Wednesday, October 25, 2017

Escaping The Deluge

Yesterday, we spent our morning hours observing children from the Krokur school located in the small fishing village of Grindavik playing on the local "lava," the volcanic rock and spongy moss landscape that is characteristic of much of Iceland. From a distance is looks like a rugged, relatively flat terrain, but once you're in it, you find that it's choc-a-bloc with deep cracks and crevices, falls and rises, jagged edges and thick pads of spongy moss, making it a challenge to traverse for both children and adults alike.

It's an alien and harshly beautiful place, the backdrop for the "magic" of Iceland, a place of trolls, elves, and fairies who exist as "hidden people," typically only making themselves visible in the corner of your eye, disappearing the moment you turn to look directly at them. In this place, tragically, a young troll named Colli was turned to stone when she didn't heed her parent's warnings and ventured from her dark cave during daylight hours. As I stood admiring Colli, wondering, the children, after a brief moment to greet her, unceremoniously piled their belongings against her flanks, and scampered off into the lava, discussing their plans and projects.

We talk a lot about our information age, how modern humans are bombarded from all directions and at all times, how all this information is making us anxious and stressed, but as I stood there taking in my surroundings, I realized that there was just as much information here on the lava as there is in the city. Everywhere I looked, I spied something new: small black berries growing from the moss, fungus, dampness, darkness and light, sharpness and softness, hot and cold. There was sun and wind and cold and clouds. Everywhere I looked, there was something new to discover, to contemplate, to taste, feel, smell or hear. Indeed, there is every bit as much information in nature as there is in the city, but this information didn't stress me out at all. On the contrary, I found it calming.

As I watched the children and their teachers chatter with one another out there, away from day-to-day life, I appreciated that there were no ringing phones or dinging texts or blathering screens or bold solicitations. What was missing wasn't information, but rather the usual deluge of communication, or at least attempts at communication. It occurred to me that it's not information that is causing our anxiety, but instead it is this excess of unwanted and unsolicited communication that drives us slowly insane.

For the better part of two million years, the human brain evolved to make us successful hunter-gatherers on the plains of Africa, brains that thrive on information, brains designed to notice and interpret and wonder and deduce. We need information. We thrive on information and lots of it. The past couple thousand years since we stopped being hunter-gatherers can't possibly have changed that in any significant way. Our brains have likewise evolved for communication, but not of the bombardment variety. No, we've evolved to communicate as members of tribes, sharing face-to-face interactions about the here and now, communicating with one another by way of working together toward common, concrete ends the way the children were doing there on the lava.
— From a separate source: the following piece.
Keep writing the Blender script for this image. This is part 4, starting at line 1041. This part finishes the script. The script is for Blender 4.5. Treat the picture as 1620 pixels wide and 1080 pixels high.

This, I think, is largely why we find nature so soothing: it's where we find meaningful information without the bombardment. Here we can open ourselves to it, take it in, interpret it, and play with it without also having to fend off all that buzzing, dinging, and ringing that is the hallmark of unwanted and unnecessary communication. Nature is where we can finally return to the people we've evolved to be. This is why being in it makes us so happy.